**YOUR GOAL**
Quote verbatim everything from the line containing "The Blender Python" down to the line containing "M['road'] = mat_road()", with both of those lines included and no others.

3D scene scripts
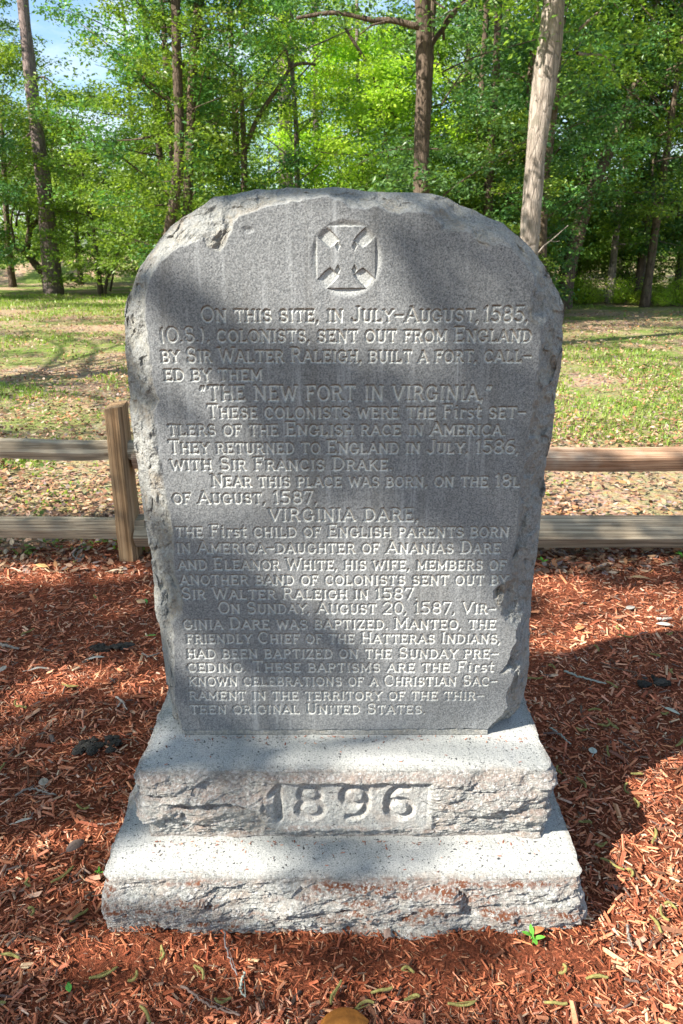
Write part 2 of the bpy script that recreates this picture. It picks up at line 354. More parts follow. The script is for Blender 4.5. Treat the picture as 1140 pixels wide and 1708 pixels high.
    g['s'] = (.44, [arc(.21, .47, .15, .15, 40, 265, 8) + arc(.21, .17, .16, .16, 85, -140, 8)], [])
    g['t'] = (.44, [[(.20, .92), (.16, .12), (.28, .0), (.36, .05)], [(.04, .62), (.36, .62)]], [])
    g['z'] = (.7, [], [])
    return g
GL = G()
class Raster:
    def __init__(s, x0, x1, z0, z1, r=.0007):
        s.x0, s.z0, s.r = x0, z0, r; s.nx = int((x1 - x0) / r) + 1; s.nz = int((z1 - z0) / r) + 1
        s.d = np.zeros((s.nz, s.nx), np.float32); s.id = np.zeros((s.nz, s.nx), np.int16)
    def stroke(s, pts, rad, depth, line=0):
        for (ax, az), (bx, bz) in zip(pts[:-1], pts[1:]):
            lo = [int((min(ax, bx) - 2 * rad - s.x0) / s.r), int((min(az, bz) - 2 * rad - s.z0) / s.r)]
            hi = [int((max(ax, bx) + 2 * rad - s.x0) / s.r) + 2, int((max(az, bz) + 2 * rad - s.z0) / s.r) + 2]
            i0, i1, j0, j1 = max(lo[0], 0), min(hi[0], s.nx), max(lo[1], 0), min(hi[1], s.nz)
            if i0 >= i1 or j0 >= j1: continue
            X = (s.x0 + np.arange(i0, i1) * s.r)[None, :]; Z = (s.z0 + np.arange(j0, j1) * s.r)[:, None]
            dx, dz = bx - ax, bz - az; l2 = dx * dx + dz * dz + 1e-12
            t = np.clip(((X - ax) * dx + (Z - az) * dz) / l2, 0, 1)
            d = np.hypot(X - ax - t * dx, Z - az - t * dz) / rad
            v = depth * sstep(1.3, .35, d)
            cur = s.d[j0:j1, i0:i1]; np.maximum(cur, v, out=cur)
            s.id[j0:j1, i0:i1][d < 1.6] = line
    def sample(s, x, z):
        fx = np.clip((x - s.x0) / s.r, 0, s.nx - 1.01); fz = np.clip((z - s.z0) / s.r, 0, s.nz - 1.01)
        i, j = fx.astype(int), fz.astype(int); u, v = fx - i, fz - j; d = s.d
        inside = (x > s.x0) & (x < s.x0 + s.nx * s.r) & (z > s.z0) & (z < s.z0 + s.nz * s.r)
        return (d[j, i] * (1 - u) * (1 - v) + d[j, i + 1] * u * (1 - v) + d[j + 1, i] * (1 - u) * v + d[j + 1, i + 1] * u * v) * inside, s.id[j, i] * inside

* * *

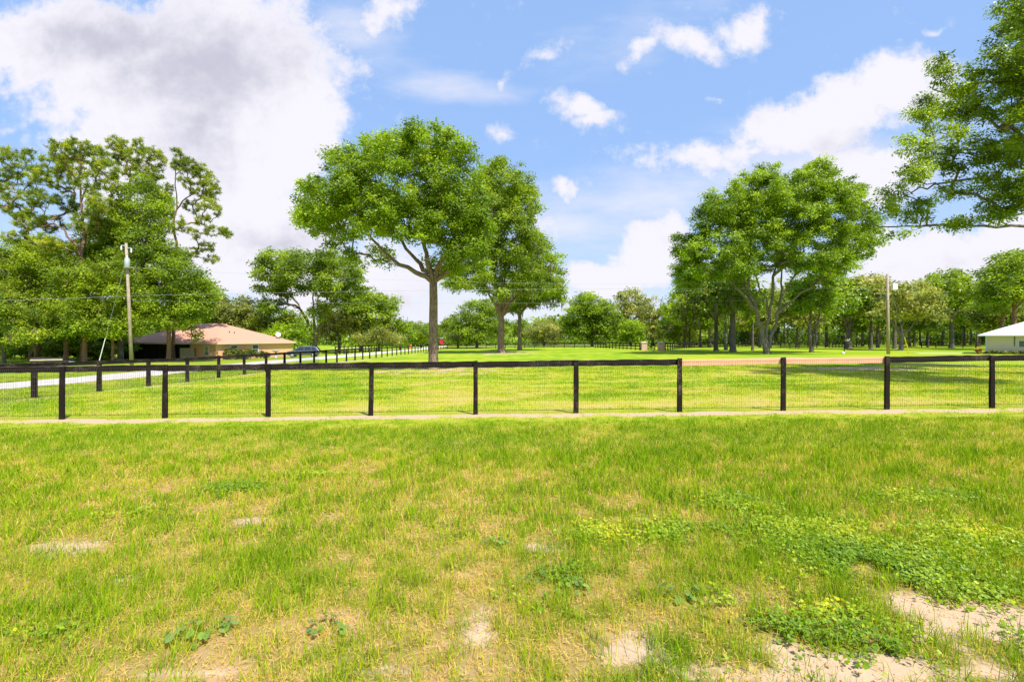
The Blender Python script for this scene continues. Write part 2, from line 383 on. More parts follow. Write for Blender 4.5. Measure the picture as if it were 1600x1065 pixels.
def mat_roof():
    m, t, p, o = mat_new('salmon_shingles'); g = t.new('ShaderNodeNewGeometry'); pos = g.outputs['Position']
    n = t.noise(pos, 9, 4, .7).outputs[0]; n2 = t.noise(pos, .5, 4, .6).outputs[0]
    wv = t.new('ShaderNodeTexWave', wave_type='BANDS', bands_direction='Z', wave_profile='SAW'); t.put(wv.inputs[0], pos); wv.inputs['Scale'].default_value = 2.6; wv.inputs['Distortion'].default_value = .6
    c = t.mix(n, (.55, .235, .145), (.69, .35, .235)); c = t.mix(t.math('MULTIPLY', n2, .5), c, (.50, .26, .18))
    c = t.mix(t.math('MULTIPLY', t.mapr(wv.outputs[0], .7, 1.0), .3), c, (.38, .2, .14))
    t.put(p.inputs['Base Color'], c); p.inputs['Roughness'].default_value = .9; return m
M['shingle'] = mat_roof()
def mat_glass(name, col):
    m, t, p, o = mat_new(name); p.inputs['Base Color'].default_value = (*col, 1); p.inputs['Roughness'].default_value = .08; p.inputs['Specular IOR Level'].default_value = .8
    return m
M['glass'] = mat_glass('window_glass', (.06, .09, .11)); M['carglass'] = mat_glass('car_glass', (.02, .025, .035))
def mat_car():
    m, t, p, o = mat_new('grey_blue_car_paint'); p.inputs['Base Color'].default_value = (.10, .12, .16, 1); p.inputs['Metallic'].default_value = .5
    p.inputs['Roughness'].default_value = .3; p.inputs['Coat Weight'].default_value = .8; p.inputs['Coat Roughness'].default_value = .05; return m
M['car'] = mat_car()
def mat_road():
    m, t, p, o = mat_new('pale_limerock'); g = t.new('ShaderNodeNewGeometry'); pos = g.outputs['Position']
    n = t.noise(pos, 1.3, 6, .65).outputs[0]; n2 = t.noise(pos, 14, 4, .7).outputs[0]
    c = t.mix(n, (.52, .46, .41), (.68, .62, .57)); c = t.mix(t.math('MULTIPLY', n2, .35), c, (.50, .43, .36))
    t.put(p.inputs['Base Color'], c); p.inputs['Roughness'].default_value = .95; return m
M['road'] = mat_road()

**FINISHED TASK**
The Blender Python script for this scene continues. Write part 2, from line 383 on. More parts follow. Write for Blender 4.5. Measure the picture as if it were 1600x1065 pixels.
def mat_roof():
    m, t, p, o = mat_new('salmon_shingles'); g = t.new('ShaderNodeNewGeometry'); pos = g.outputs['Position']
    n = t.noise(pos, 9, 4, .7).outputs[0]; n2 = t.noise(pos, .5, 4, .6).outputs[0]
    wv = t.new('ShaderNodeTexWave', wave_type='BANDS', bands_direction='Z', wave_profile='SAW'); t.put(wv.inputs[0], pos); wv.inputs['Scale'].default_value = 2.6; wv.inputs['Distortion'].default_value = .6
    c = t.mix(n, (.55, .235, .145), (.69, .35, .235)); c = t.mix(t.math('MULTIPLY', n2, .5), c, (.50, .26, .18))
    c = t.mix(t.math('MULTIPLY', t.mapr(wv.outputs[0], .7, 1.0), .3), c, (.38, .2, .14))
    t.put(p.inputs['Base Color'], c); p.inputs['Roughness'].default_value = .9; return m
M['shingle'] = mat_roof()
def mat_glass(name, col):
    m, t, p, o = mat_new(name); p.inputs['Base Color'].default_value = (*col, 1); p.inputs['Roughness'].default_value = .08; p.inputs['Specular IOR Level'].default_value = .8
    return m
M['glass'] = mat_glass('window_glass', (.06, .09, .11)); M['carglass'] = mat_glass('car_glass', (.02, .025, .035))
def mat_car():
    m, t, p, o = mat_new('grey_blue_car_paint'); p.inputs['Base Color'].default_value = (.10, .12, .16, 1); p.inputs['Metallic'].default_value = .5
    p.inputs['Roughness'].default_value = .3; p.inputs['Coat Weight'].default_value = .8; p.inputs['Coat Roughness'].default_value = .05; return m
M['car'] = mat_car()
def mat_road():
    m, t, p, o = mat_new('pale_limerock'); g = t.new('ShaderNodeNewGeometry'); pos = g.outputs['Position']
    n = t.noise(pos, 1.3, 6, .65).outputs[0]; n2 = t.noise(pos, 14, 4, .7).outputs[0]
    c = t.mix(n, (.52, .46, .41), (.68, .62, .57)); c = t.mix(t.math('MULTIPLY', n2, .35), c, (.50, .43, .36))
    t.put(p.inputs['Base Color'], c); p.inputs['Roughness'].default_value = .95; return m
M['road'] = mat_road()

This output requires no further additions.